My gut would say, just try to make your decision out of caring, compassion, and what will make you happy.

First, let me say that I think it's wonderful that you found something deeper than shallow sex with another man. You've found a source of love in your life, and that can be good.

Second, you are in a good situation because your wife has some information about your past, so she won't be totally blindsided. This man is also apparently willing to be your special male friend without expecting the two of you to be a purely gay couple.

Maybe one way to think about this is: can you try to view this man as a friend first, not a lover? We can feel strong emotions toward friends. The sex part of it may simply be an aspect of your friendship, and you will work that out with your wife. If you think of yourself as a friend who also makes love, then picture yourself as a mentor and confidant to your male partner; you may be the person he can come to, for advice about his love life with women, and to get away from the stresses of his domestic life.

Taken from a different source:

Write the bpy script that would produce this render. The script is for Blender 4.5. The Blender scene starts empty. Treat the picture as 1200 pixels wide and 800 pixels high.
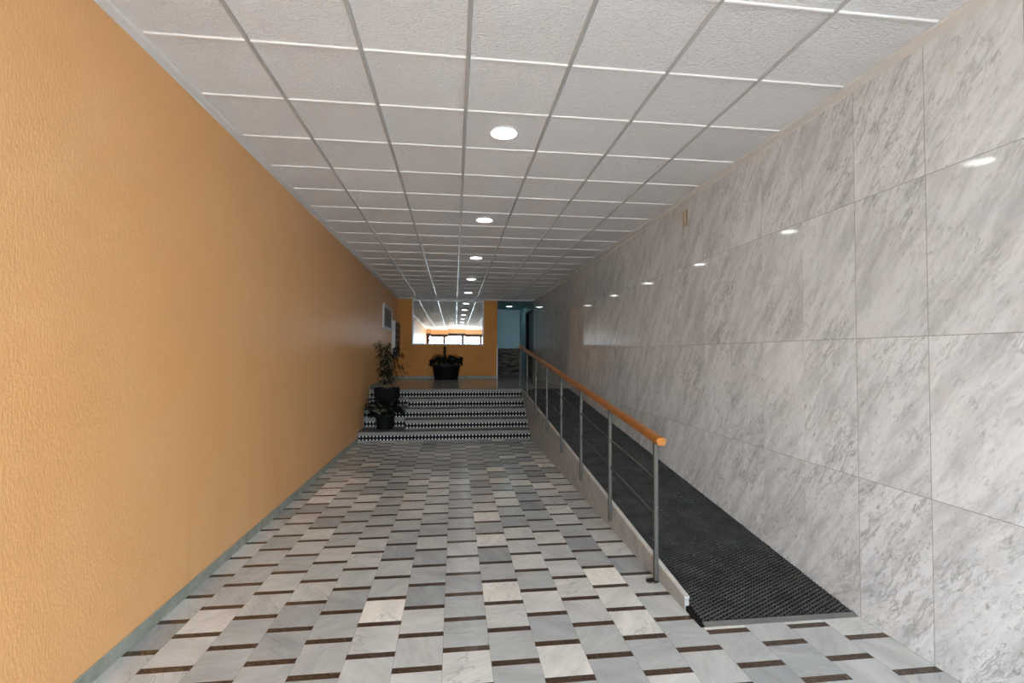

In human history, think of how many married men had a close friend like that, someone to talk to, and at times be intimate with. What you have found in life shouldn't feel like a curse, you have been blessed with an abundance of love.

Good luck with whatever you decide.

J

zyzygy
Jul 24, 2006, 10:24 AM
Dear Banded.

I while ago my wife and I were going through a rough spot in our relationship, and out of the blue an old girlfriend rang up. We clicked emotionally straight away and before long I was wanting to take up with her.

I'm still with my darling wife because of a web site we found. The site is www.marriagebuilders.com (http://www.marriagebuilders.com) On the site you will see explained (under the basics heading) how we fall in love and why we fall out of love. Under the Q and A section under "coping with infidelity" you will see why when we don't get what we need from our relationships we go looking to fill the void, but that in most cases the new relationship is not a whole and rounded one.

Read the web site and see how it fits with your situation. The author has books to sell, of course, but I have a couple and they have helped. He's christian, but doesn't ram it down your throat, and as far as I can see the principles are universal - a relationship is the same irrespective of the genders of those involved.

May you find the relationship you seek.

Steve.

Reprob8
Jul 24, 2006, 12:00 PM
Hi Banded, great post and I am sure you will find some good answers frome the people on the site. I have no more advice for you but I enjoyed are talkin the chat room. Good luck buddy.